Word for word, restate the lines from the start of the data below through the line containing "for h in hs: mb".

--- Start of SUPPLIED MATERIAL ---

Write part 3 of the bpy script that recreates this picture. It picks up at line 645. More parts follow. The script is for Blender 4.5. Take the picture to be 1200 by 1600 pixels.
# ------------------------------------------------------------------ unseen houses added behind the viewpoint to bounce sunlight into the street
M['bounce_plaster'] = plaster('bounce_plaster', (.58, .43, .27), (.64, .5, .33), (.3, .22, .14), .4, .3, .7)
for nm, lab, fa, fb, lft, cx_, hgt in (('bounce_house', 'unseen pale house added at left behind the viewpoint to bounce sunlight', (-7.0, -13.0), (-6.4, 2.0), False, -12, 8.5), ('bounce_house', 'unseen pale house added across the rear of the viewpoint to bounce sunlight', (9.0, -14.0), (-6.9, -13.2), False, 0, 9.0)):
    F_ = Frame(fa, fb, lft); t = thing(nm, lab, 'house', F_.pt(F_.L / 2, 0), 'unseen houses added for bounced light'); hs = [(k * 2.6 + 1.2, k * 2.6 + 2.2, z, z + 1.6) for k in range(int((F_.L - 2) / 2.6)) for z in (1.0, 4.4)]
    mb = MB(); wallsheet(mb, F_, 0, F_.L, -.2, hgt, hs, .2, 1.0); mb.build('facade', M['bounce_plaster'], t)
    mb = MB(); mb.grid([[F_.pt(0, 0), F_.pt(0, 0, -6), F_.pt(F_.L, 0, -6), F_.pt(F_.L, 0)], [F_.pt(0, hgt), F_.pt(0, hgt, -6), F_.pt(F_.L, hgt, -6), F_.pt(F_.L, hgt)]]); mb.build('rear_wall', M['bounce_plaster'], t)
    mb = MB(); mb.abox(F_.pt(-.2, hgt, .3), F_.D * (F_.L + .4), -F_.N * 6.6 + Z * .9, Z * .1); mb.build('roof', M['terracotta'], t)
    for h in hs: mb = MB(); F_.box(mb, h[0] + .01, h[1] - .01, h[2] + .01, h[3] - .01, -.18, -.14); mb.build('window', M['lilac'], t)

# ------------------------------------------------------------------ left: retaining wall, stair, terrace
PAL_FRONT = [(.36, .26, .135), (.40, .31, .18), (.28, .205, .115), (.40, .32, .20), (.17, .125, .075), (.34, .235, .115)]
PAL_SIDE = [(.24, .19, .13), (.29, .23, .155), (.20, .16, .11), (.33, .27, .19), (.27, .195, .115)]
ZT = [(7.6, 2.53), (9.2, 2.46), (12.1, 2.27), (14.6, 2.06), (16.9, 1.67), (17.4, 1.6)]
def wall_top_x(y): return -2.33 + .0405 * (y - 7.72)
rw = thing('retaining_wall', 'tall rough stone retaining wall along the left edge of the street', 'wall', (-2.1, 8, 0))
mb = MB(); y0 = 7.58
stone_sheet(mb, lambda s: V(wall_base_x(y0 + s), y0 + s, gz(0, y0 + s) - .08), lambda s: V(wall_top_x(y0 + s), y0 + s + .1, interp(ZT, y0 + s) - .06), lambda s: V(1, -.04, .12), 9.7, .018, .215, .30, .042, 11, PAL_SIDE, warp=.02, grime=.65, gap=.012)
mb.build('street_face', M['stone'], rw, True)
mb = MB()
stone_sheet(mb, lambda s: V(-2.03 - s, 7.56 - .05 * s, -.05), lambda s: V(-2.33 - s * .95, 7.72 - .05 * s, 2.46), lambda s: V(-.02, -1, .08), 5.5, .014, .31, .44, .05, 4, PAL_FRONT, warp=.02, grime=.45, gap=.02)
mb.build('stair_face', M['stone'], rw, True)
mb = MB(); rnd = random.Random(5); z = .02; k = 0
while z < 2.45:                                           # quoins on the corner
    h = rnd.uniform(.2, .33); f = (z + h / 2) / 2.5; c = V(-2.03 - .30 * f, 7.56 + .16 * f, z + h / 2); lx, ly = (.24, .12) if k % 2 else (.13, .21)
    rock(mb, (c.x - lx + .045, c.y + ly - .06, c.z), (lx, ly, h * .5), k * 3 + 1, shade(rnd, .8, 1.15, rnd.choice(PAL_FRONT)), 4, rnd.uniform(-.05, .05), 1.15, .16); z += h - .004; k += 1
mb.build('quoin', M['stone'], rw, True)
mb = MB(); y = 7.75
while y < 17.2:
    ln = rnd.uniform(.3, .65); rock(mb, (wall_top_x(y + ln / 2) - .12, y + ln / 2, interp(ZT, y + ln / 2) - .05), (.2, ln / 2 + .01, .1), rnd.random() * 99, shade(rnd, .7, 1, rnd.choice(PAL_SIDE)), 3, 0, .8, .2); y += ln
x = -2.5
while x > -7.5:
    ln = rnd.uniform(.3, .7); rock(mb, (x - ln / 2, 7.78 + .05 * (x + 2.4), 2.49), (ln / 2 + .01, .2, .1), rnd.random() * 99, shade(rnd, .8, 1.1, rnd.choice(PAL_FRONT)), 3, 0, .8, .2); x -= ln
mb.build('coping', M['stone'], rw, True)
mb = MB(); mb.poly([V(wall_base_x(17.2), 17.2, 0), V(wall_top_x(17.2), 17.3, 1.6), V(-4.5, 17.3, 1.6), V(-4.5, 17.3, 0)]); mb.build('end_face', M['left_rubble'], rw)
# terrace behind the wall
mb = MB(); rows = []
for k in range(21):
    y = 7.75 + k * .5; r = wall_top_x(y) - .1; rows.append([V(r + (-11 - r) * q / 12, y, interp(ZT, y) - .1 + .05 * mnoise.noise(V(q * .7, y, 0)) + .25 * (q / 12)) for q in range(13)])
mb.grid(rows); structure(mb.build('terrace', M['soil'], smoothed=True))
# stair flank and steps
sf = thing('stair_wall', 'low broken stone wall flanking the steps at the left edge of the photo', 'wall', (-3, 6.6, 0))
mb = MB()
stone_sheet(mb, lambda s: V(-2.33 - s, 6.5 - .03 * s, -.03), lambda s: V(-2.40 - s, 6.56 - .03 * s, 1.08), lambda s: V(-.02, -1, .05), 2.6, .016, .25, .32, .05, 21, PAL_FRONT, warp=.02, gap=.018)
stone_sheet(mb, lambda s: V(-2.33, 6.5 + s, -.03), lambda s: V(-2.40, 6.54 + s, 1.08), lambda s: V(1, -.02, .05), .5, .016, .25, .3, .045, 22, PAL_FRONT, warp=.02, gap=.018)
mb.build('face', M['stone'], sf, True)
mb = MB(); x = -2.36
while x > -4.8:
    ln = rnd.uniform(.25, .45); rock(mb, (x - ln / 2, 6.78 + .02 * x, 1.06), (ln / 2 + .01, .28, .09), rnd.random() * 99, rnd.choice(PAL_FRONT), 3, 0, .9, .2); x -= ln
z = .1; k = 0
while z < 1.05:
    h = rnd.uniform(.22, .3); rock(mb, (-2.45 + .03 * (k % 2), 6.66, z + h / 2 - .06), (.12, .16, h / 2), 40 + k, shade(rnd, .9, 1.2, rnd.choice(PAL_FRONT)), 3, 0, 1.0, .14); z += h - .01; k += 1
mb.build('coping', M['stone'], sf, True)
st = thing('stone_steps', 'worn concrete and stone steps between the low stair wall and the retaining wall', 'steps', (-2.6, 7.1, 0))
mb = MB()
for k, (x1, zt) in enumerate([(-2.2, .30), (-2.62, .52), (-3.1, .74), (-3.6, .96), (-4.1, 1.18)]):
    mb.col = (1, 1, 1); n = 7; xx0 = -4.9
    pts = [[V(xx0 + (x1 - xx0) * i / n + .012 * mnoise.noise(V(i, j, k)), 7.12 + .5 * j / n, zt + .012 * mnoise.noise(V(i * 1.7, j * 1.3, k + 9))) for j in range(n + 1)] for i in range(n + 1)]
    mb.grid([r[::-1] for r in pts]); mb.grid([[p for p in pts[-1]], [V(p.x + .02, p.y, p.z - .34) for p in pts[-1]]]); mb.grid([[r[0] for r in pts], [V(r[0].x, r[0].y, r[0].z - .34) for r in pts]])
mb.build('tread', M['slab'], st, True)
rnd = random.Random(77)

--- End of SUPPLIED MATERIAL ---

OUTPUT FOR THIS TASK
Write part 3 of the bpy script that recreates this picture. It picks up at line 645. More parts follow. The script is for Blender 4.5. Take the picture to be 1200 by 1600 pixels.
# ------------------------------------------------------------------ unseen houses added behind the viewpoint to bounce sunlight into the street
M['bounce_plaster'] = plaster('bounce_plaster', (.58, .43, .27), (.64, .5, .33), (.3, .22, .14), .4, .3, .7)
for nm, lab, fa, fb, lft, cx_, hgt in (('bounce_house', 'unseen pale house added at left behind the viewpoint to bounce sunlight', (-7.0, -13.0), (-6.4, 2.0), False, -12, 8.5), ('bounce_house', 'unseen pale house added across the rear of the viewpoint to bounce sunlight', (9.0, -14.0), (-6.9, -13.2), False, 0, 9.0)):
    F_ = Frame(fa, fb, lft); t = thing(nm, lab, 'house', F_.pt(F_.L / 2, 0), 'unseen houses added for bounced light'); hs = [(k * 2.6 + 1.2, k * 2.6 + 2.2, z, z + 1.6) for k in range(int((F_.L - 2) / 2.6)) for z in (1.0, 4.4)]
    mb = MB(); wallsheet(mb, F_, 0, F_.L, -.2, hgt, hs, .2, 1.0); mb.build('facade', M['bounce_plaster'], t)
    mb = MB(); mb.grid([[F_.pt(0, 0), F_.pt(0, 0, -6), F_.pt(F_.L, 0, -6), F_.pt(F_.L, 0)], [F_.pt(0, hgt), F_.pt(0, hgt, -6), F_.pt(F_.L, hgt, -6), F_.pt(F_.L, hgt)]]); mb.build('rear_wall', M['bounce_plaster'], t)
    mb = MB(); mb.abox(F_.pt(-.2, hgt, .3), F_.D * (F_.L + .4), -F_.N * 6.6 + Z * .9, Z * .1); mb.build('roof', M['terracotta'], t)
    for h in hs: mb = MB(); F_.box(mb, h[0] + .01, h[1] - .01, h[2] + .01, h[3] - .01, -.18, -.14); mb.build('window', M['lilac'], t)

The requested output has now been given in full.